>> start RECORD SET

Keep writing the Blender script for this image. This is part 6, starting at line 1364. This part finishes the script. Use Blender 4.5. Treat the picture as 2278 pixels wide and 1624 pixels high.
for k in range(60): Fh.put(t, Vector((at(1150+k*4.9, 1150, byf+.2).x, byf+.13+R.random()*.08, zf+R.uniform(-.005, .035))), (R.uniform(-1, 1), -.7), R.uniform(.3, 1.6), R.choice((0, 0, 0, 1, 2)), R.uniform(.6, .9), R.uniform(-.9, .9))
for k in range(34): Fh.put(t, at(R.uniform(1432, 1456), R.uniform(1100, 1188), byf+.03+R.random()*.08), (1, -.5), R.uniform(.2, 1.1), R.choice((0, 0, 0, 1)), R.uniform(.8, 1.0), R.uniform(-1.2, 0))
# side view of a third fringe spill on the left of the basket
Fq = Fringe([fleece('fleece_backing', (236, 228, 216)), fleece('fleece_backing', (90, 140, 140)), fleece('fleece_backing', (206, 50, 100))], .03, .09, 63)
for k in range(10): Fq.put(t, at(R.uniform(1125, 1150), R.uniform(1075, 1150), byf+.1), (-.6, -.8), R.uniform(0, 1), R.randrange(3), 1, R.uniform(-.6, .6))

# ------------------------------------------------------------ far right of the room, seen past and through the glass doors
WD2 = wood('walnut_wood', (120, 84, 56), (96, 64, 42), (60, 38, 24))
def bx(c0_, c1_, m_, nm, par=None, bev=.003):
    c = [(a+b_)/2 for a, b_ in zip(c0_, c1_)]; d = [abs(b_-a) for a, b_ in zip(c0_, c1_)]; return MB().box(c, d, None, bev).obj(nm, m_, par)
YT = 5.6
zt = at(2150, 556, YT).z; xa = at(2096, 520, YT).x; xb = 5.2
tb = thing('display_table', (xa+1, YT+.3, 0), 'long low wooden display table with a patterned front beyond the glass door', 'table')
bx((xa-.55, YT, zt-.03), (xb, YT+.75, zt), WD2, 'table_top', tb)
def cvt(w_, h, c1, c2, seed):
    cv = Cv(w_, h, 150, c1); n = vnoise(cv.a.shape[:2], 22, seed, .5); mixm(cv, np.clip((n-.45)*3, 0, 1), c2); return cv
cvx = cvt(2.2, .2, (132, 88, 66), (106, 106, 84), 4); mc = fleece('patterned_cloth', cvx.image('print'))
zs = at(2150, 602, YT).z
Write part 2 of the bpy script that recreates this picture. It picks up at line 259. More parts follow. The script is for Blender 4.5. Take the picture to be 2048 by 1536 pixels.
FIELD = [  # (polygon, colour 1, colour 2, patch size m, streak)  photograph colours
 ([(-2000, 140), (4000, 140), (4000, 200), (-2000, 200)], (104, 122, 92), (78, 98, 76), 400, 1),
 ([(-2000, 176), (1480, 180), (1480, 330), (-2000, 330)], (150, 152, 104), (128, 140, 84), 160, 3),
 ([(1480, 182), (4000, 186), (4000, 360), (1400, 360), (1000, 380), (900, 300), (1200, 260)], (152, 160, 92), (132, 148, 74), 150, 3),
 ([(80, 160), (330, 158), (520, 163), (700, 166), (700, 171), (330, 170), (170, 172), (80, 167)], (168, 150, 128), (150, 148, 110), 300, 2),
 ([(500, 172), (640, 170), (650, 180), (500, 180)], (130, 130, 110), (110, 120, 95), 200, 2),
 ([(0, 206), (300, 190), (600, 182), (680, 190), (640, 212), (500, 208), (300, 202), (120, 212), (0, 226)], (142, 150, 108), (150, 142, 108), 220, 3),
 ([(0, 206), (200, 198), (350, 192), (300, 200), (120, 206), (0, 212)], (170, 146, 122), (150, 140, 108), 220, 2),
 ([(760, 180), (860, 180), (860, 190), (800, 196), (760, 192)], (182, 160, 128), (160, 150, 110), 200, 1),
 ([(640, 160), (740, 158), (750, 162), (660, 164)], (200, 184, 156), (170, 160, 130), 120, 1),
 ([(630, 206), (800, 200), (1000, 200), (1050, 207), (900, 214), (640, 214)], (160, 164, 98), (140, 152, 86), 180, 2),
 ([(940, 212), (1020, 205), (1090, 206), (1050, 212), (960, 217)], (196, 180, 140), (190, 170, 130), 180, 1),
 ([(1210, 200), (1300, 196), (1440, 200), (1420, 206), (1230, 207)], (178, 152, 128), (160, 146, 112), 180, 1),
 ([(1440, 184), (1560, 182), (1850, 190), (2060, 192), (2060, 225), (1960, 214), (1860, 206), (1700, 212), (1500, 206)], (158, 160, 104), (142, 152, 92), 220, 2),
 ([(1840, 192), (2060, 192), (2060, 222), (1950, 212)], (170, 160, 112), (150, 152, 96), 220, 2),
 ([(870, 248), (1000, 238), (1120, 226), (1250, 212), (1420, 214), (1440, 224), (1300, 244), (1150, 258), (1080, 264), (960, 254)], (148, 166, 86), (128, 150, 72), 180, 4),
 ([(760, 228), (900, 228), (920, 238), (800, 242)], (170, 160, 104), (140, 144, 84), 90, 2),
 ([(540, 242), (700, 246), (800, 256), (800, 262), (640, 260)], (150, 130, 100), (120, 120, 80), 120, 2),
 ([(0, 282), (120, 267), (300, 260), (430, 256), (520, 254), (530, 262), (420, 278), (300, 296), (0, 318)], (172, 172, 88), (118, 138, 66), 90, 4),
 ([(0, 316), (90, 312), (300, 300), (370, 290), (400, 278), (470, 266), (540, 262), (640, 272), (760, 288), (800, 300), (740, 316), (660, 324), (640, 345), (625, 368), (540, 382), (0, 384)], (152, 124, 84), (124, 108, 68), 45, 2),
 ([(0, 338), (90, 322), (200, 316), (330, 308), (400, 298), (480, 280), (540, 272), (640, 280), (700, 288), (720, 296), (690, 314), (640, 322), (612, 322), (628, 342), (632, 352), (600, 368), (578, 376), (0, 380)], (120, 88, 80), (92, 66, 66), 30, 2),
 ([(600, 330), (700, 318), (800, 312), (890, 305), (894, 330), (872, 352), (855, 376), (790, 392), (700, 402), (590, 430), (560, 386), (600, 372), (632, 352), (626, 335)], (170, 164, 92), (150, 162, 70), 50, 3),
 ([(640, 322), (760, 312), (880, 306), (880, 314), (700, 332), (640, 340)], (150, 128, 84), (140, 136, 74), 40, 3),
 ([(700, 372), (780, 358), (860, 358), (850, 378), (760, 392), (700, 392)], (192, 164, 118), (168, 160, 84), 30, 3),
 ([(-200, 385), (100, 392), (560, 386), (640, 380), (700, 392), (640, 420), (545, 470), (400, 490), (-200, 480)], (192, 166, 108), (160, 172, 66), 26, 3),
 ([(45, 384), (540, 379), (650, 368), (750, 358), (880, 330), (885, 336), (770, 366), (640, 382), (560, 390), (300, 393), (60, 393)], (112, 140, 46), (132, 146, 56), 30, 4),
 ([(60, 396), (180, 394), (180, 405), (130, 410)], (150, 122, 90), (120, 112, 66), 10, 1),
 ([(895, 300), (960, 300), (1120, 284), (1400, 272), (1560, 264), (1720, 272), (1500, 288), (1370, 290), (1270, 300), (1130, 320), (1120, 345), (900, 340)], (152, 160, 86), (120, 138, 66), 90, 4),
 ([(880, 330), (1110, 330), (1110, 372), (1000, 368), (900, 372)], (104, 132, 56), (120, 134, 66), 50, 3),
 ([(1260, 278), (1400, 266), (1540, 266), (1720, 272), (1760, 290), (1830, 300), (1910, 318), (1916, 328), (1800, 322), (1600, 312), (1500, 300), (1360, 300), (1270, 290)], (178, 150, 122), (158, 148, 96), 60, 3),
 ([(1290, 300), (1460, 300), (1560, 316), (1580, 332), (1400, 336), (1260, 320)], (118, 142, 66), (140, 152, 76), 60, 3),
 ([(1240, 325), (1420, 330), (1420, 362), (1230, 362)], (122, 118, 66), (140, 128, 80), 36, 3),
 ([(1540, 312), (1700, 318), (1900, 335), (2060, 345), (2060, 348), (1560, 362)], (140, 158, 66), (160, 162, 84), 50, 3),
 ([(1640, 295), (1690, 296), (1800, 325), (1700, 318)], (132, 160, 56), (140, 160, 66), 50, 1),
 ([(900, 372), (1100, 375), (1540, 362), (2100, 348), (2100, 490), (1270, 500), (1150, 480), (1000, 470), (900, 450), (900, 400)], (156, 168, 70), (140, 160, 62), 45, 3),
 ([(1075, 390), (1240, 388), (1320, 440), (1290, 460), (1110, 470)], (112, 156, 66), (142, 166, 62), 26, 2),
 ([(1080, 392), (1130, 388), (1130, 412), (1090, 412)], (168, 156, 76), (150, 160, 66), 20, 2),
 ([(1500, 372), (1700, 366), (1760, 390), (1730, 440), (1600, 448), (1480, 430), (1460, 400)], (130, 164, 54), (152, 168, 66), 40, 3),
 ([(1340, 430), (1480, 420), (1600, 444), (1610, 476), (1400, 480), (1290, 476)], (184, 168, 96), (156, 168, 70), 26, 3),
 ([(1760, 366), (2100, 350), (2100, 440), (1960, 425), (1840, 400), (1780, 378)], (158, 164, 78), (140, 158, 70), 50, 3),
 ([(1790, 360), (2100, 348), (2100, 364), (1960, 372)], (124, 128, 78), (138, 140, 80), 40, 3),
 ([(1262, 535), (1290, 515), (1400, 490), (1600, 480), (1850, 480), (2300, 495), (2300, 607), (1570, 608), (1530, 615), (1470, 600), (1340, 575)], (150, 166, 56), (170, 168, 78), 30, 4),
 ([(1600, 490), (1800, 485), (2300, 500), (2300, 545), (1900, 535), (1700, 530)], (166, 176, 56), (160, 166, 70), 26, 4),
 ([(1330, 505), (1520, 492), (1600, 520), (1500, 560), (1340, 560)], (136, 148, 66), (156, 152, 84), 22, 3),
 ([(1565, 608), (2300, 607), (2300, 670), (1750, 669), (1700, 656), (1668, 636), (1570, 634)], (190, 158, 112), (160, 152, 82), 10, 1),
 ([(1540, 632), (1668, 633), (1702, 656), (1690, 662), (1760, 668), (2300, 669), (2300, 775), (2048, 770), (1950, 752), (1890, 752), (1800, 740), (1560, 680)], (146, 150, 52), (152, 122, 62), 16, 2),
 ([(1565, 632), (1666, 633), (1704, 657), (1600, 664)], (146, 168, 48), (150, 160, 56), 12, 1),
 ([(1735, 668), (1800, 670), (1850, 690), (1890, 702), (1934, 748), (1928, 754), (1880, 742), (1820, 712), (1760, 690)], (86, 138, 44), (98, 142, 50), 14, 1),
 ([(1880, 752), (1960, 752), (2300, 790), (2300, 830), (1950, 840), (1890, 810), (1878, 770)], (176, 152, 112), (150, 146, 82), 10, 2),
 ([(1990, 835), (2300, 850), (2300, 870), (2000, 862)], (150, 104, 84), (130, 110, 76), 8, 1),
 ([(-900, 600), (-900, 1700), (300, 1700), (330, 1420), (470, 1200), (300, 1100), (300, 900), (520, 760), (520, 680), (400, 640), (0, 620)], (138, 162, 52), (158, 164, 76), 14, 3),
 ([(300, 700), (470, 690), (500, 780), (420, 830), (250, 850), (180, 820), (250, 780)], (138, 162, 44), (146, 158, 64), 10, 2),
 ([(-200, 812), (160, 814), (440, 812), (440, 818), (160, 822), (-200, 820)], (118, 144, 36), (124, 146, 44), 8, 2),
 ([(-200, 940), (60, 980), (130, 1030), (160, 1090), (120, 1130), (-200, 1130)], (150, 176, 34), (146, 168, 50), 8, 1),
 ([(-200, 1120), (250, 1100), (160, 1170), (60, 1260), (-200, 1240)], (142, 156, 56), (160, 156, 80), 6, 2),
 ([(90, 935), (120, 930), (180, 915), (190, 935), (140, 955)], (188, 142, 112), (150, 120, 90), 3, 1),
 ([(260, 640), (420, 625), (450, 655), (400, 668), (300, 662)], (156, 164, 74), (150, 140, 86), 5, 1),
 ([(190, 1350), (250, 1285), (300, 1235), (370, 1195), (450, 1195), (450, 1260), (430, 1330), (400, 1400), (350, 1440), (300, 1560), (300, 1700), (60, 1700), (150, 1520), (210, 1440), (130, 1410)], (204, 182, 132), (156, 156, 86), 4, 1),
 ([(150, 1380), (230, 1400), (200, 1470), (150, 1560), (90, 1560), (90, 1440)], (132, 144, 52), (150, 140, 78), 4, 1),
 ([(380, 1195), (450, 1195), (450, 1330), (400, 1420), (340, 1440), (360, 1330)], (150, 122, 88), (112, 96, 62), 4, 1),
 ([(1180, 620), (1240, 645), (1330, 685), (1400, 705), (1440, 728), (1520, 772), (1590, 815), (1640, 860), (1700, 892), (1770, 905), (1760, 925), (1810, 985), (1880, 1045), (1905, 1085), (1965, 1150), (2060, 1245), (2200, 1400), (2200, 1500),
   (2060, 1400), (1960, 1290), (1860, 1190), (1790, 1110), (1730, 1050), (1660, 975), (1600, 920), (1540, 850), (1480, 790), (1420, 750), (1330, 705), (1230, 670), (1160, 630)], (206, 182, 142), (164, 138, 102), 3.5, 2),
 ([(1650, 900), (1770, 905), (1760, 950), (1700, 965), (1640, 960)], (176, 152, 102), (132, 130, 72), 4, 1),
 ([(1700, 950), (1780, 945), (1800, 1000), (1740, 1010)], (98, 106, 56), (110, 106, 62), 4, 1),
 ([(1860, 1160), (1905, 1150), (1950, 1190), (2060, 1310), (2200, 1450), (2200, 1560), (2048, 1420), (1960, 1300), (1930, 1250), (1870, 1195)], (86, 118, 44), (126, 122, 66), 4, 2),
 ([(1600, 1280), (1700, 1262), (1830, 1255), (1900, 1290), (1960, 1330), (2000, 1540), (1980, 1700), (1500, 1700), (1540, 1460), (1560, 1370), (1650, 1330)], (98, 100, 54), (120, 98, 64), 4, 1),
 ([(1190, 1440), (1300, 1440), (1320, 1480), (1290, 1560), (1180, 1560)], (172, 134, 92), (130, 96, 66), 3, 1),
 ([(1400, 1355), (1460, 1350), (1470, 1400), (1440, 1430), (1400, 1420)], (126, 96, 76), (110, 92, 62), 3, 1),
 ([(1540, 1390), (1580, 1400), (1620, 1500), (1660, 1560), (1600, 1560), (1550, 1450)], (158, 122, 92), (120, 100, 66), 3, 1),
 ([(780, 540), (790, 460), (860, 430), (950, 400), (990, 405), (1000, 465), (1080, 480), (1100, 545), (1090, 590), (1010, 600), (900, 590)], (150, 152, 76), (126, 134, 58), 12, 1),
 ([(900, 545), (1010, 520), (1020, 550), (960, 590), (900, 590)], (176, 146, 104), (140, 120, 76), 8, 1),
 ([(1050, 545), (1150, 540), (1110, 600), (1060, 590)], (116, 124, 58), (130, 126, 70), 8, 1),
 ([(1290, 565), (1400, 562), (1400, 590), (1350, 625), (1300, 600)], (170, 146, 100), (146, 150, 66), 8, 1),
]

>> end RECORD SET

• THE REQUEST: Restate the first line and every line after it, word for word, stopping once the line with "1, R.uniform(-.6, .6))" is done.

• TASK OUTPUT:
Keep writing the Blender script for this image. This is part 6, starting at line 1364. This part finishes the script. Use Blender 4.5. Treat the picture as 2278 pixels wide and 1624 pixels high.
for k in range(60): Fh.put(t, Vector((at(1150+k*4.9, 1150, byf+.2).x, byf+.13+R.random()*.08, zf+R.uniform(-.005, .035))), (R.uniform(-1, 1), -.7), R.uniform(.3, 1.6), R.choice((0, 0, 0, 1, 2)), R.uniform(.6, .9), R.uniform(-.9, .9))
for k in range(34): Fh.put(t, at(R.uniform(1432, 1456), R.uniform(1100, 1188), byf+.03+R.random()*.08), (1, -.5), R.uniform(.2, 1.1), R.choice((0, 0, 0, 1)), R.uniform(.8, 1.0), R.uniform(-1.2, 0))
# side view of a third fringe spill on the left of the basket
Fq = Fringe([fleece('fleece_backing', (236, 228, 216)), fleece('fleece_backing', (90, 140, 140)), fleece('fleece_backing', (206, 50, 100))], .03, .09, 63)
for k in range(10): Fq.put(t, at(R.uniform(1125, 1150), R.uniform(1075, 1150), byf+.1), (-.6, -.8), R.uniform(0, 1), R.randrange(3), 1, R.uniform(-.6, .6))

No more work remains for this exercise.